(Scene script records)
_ _ _ _

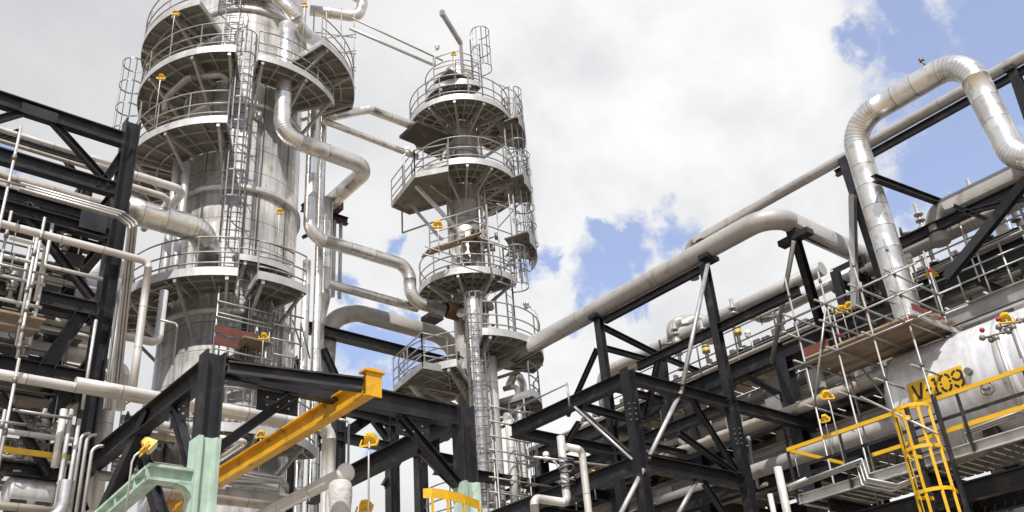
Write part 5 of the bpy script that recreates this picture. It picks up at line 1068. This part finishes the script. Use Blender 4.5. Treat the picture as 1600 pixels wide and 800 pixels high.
# extra scaffold poles right of it
o = thing('scaffold', 'sparse tube scaffold standing on the upper right walkway', 'scaffold', on(1500, 470, X=22.6))
for px, p0, p1 in ((1462, 330, 470), (1482, 300, 440), (1518, 372, 470), (1560, 380, 460), (1440, 400, 500), (1592, 350, 440)): a = on(px, p0, X=22.7); build('standard', MB().tube([a, slide(a, 'Z', py=p1)], .026, 8), 'galvlt', o)
for py, px0, px1 in ((455, 1430, 1600), (425, 1450, 1600), (470, 1440, 1600)): a = on(px0, py, X=22.65); build('ledger', MB().tube([a, slide(a, 'Y', px=px1)], .024, 8), 'galv', o)
# dark drum low at the right edge
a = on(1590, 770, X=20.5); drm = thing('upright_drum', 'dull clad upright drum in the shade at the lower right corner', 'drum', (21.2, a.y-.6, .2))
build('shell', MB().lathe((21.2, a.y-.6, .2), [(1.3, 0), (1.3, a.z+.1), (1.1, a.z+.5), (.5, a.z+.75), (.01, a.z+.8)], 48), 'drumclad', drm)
# pale uprights at the bottom right
for lb, px, p0, r_ in (('bright upright pipe at the foot of the right frame', 1215, 730, .075), ('thin bright upright conduit at the foot of the right frame', 1203, 772, .05), ('white upright with bent head nearest the black frame', 909, 703, .085)):
    a = on(px, p0, X=15.2); pts = [V((a.x, a.y, .2)), a]
    if 'bent' in lb: pts.append(slide(a, 'X', px=884))
    pipe(lb, pts, r_, 'palepipe', bend=.14)
a = on(876, 682, X=15.6); q = Run(a).z(786); q.x(834).z(800); pipe('white upright wound with thin cable loops, turning left at its foot', q, .10, 'palepipe', bend=.16)
b = thing('cable_coil', 'dark cable coils hung on the white upright pipe', 'cable coil', slide(a, 'Z', py=760)+V((0, -.12, 0)))
for k in range(9): c_ = slide(a, 'Z', py=715+5.5*k)+V((.0, -.02, 0)); build('loop', MB().tube([c_+V((math.cos(t*.5236)*.2+.08, math.sin(t*.5236)*.15, .06*math.sin(t*.5236+k))) for t in range(12)], .018, 5, True), 'black' if k % 3 else 'galv', b)
a = on(1222, 764, X=15.3); pipe('grey handrail pipe leading right from the bright upright pipe', [a, on(1260, 748, X=15.3)], .035, 'galvlt', wrap=False, seg=8, name='tube', cat='tube')
a = on(834, 714, Y=17.0); pipe('slanting bright conduit across the black frame left bay', [a, on(976, 731, Y=17.0)], .03, 'galvlt', wrap=False, seg=8, name='tube', cat='tube')
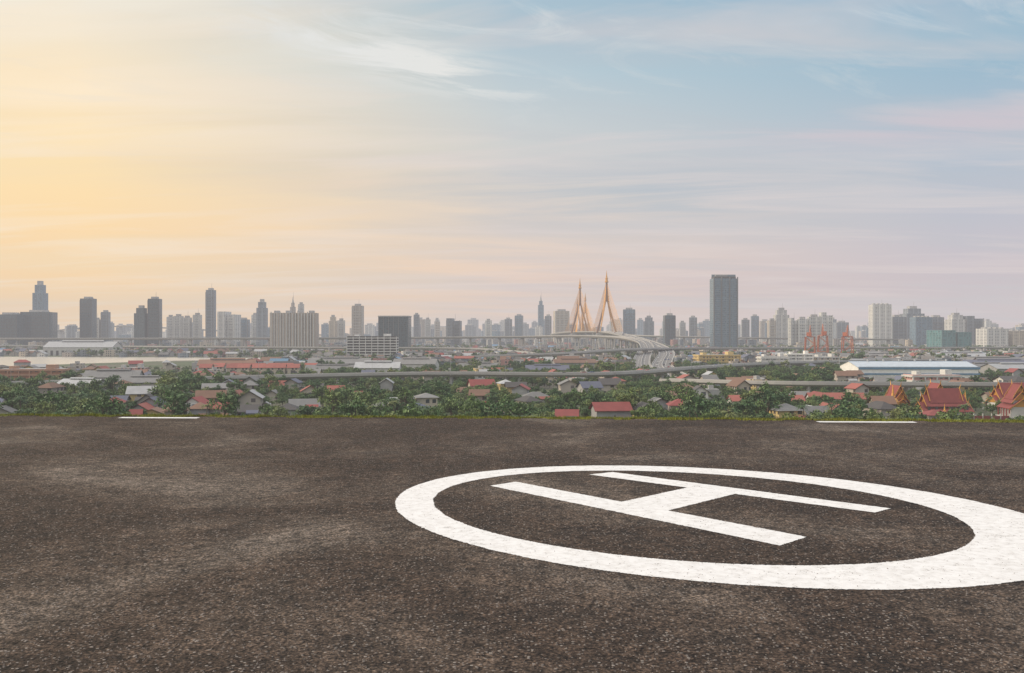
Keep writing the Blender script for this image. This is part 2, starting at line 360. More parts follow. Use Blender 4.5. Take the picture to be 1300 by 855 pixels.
for i in range(14):
    warehouse(-265+R.uniform(-6,6)+(i%7)*13,850+ (i//7)*22,10,9,6,3,R.uniform(-.1,.1),C_roofr,W_cream,'row_house',False)
# ---------------------------------------------------------------- cranes
def crane(x,y,H,rot):
    mb=MB(); T_=mb.tr(x,y,rot); b=lambda p,q,w=.9:mb.beam(T_(*p),T_(*q),w,C_orange)
    for sx in(-9,9):
        for sy in(-7,7): b((sx,sy,0),(sx*.9,sy*.8,H*.72),1.1)
        b((sx,-7,H*.25),(sx,7,H*.25)); b((sx,-6,H*.5),(sx,6,H*.72),.6); b((sx,6,H*.25),(sx,-6,H*.5),.6)
    for sy in(-6,6):
        b((-9,sy,H*.72),(9,sy,H*.72)); b((-9,sy,H*.4),(9,sy,H*.4))
        b((-28,sy*.3,H*.74),(34,sy*.3,H*.74),1.0)
    b((8,0,H*.72),(2,0,H*1.08),.9); b((2,0,H*1.08),(32,0,H*.76),.35); b((2,0,H*1.08),(-26,0,H*.76),.35); b((-8,0,H*.72),(2,0,H*1.08),.7)
    mb.box(*T_(-18,0,0)[:2],H*.75,9,6,5,rot,C_orange,bottom=True); mb.box(*T_(10,0,0)[:2],H*.66,3,3,3,rot,C_white,bottom=True)
    for sx in(-9,9): mb.box(*T_(sx,0,0)[:2],0,2,18,1.6,rot,C_roofd)
    RES.append((x,y,16)); mb.make('gantry_crane',(x,y,0))
crane(403,1300,44,1.2);crane(430,1330,46,1.35);crane(450,1290,44,1.1)
# ---------------------------------------------------------------- temple
def thai_hall(x,y,w,d,h,rot,wall=C_white):
    mb=MB(); T_=mb.tr(x,y,rot)
    mb.box(x,y,0,w+3,d+3,1.0,rot,C_white)
    for k,(fw,fd,dz,rh) in enumerate(((1.0,1.0,0,3.2),(.82,.72,2.2,3.6),(.62,.5,4.4,4.2))):
        mb.gable(x,y,1.0 if k==0 else h+dz-1,w*fw,d*fd,h-1 if k==0 else 1.4,rh,rot,wall if k==0 else C_white,C_roofm,1.0)
        a=w*fw/2+1.05; b=d*fd/2+1; zt=(h if k==0 else h+dz+.4)+rh
        for sx in(-1,1):
            for sy in(-1,1): mb.beam(T_(sx*a,sy*b,zt-rh-.9),T_(sx*a,0,zt+.3),.22,C_gold)
            mb.cyl(T_(sx*a,0,zt),T_(sx*(a+.8),0,zt+2.2),.28,.04,5,C_gold)
            mb.face([T_(sx*(a-.9),-b*.8,zt-rh+.15),T_(sx*(a-.9),b*.8,zt-rh+.15),T_(sx*(a-.9),0,zt-.3)],C_gold)
    for i in range(int(w/3)+1):
        for sy in(-1,1): mb.cyl(T_(-w/2+i*w/int(w/3),sy*(d/2+.6),1),T_(-w/2+i*w/int(w/3),sy*(d/2+.6),h-.5),.3,.3,8,C_roofm,False)
    for i in range(int(w/3)):
        a=-w/2+(i+.5)*w/int(w/3)
        for sy in(-1,1): mb.box(*T_(a,sy*(d/2+.03),0)[:2],2,1.1,.12,2.2,rot,C_roofd)
    RES.append((x,y,max(w,d)*.6)); mb.make('temple_hall',(x,y,0))
def chedi(x,y,s):
    mb=MB(); pr=[(5,0),(5,1),(4,1.2),(4,2.2),(3.2,2.4),(3.2,3.4),(2.7,3.6),(2.9,4.4),(2.7,5.6),(2,6.8),(1.2,7.4),(1.2,8),(.8,8.2),(.6,9.5),(.35,11.5),(.1,14)]
    for (r,z),(q,w) in zip(pr,pr[1:]): mb.cyl((x,y,z*s),(x,y,w*s+.001),r*s,q*s,14,C_gold if z>3 else C_white,False)
    RES.append((x,y,5*s)); mb.make('stupa',(x,y,0))
thai_hall(211,402,12,9,5.0,1.45); thai_hall(186,415,20,9,2.6,.05); thai_hall(196,445,16,8,3.4,1.5); thai_hall(174,436,13,8,2.8,1.6); thai_hall(232,445,20,9,3.6,.1)
chedi(168,424,.95); chedi(200,424,.7); chedi(180,400,.45)
def gate(x,y):
    mb=MB()
    for i in range(9): mb.cyl((x+i*3.6,y,0),(x+i*3.6,y,3.1),.25,.25,6,C_white)
    mb.box(x+14.4,y,0,29,.3,2.2,0,C_roofm,C_gold)
    mb.make('temple_wall',(x,y,0))
gate(172,388)
# ---------------------------------------------------------------- houses
roofs=[C_roofg,C_roofg,C_roofd,C_roofd,C_roofr,C_roofo,C_roofo,C_roofv,C_roofg,C_roofl,C_roofm,C_roofo]
walls=[W_cream,W_white,W_beige,W_beige,C_conc,C_conc,W_yel]
HOUSES=[]
nh=0
for _ in range(3000):
    if nh>=270: break
    y=375+ (R.random()**1.1)*620; x=R.uniform(-.60,.60)*y
    w=R.uniform(7,14); d=R.uniform(7,10)
    if noise.noise(Vector((x*.012,y*.012,3)))<-.10 or not free(x,y,w*.5,2): continue
    mb=MB(); rot=R.choice([0,math.pi/2])+R.gauss(.15,.12); h=R.choice([3.2,3.4,6.2,6.5]); wl=R.choice(walls); rf=R.choice(roofs)
    if y<430: h=R.choice([3.2,5.5])
    if R.random()<.65: mb.gable(x,y,0,w,d,h,R.uniform(1.8,3),rot,wl,rf,.9)
    elif R.random()<.8 or y<520: mb.hip(x,y,0,w,d,h,R.uniform(1.8,2.8),rot,wl,rf,.9)
    else: mb.box(x,y,0,w*.8,d,h+2,rot,wl,C_conc); mb.box(x,y,h+2,w*.25,d*.35,2,rot,C_conc)
    c,s=math.cos(rot),math.sin(rot)
    mb.gable(x+c*w*.25+s*(d/2+1.5),y+s*w*.25-c*(d/2+1.5),0,w*.4,3.5,2.6,.9,rot,wl,R.choice(roofs),.5)
    for kk in(-.3,0,.3): mb.box(x+c*w*kk+s*(d/2+.04),y+s*w*kk-c*(d/2+.04),1,1.2,.12,1.3,rot,C_glass)
    RES.append((x,y,w*.5))
    if R.random()<.65: HOUSES.append((x,y,w))
    mb.make('house',(x,y,0)); nh+=1
mb=MB(); cnt=0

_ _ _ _

Stated problem: Write out again, exactly, the lines from the start of the listing up to the line containing "a = on(1590, 770, X=20.5);", with both ends and without pictures.

In response:
Write part 5 of the bpy script that recreates this picture. It picks up at line 1068. This part finishes the script. Use Blender 4.5. Treat the picture as 1600 pixels wide and 800 pixels high.
# extra scaffold poles right of it
o = thing('scaffold', 'sparse tube scaffold standing on the upper right walkway', 'scaffold', on(1500, 470, X=22.6))
for px, p0, p1 in ((1462, 330, 470), (1482, 300, 440), (1518, 372, 470), (1560, 380, 460), (1440, 400, 500), (1592, 350, 440)): a = on(px, p0, X=22.7); build('standard', MB().tube([a, slide(a, 'Z', py=p1)], .026, 8), 'galvlt', o)
for py, px0, px1 in ((455, 1430, 1600), (425, 1450, 1600), (470, 1440, 1600)): a = on(px0, py, X=22.65); build('ledger', MB().tube([a, slide(a, 'Y', px=px1)], .024, 8), 'galv', o)
# dark drum low at the right edge
a = on(1590, 770, X=20.5); drm = thing('upright_drum', 'dull clad upright drum in the shade at the lower right corner', 'drum', (21.2, a.y-.6, .2))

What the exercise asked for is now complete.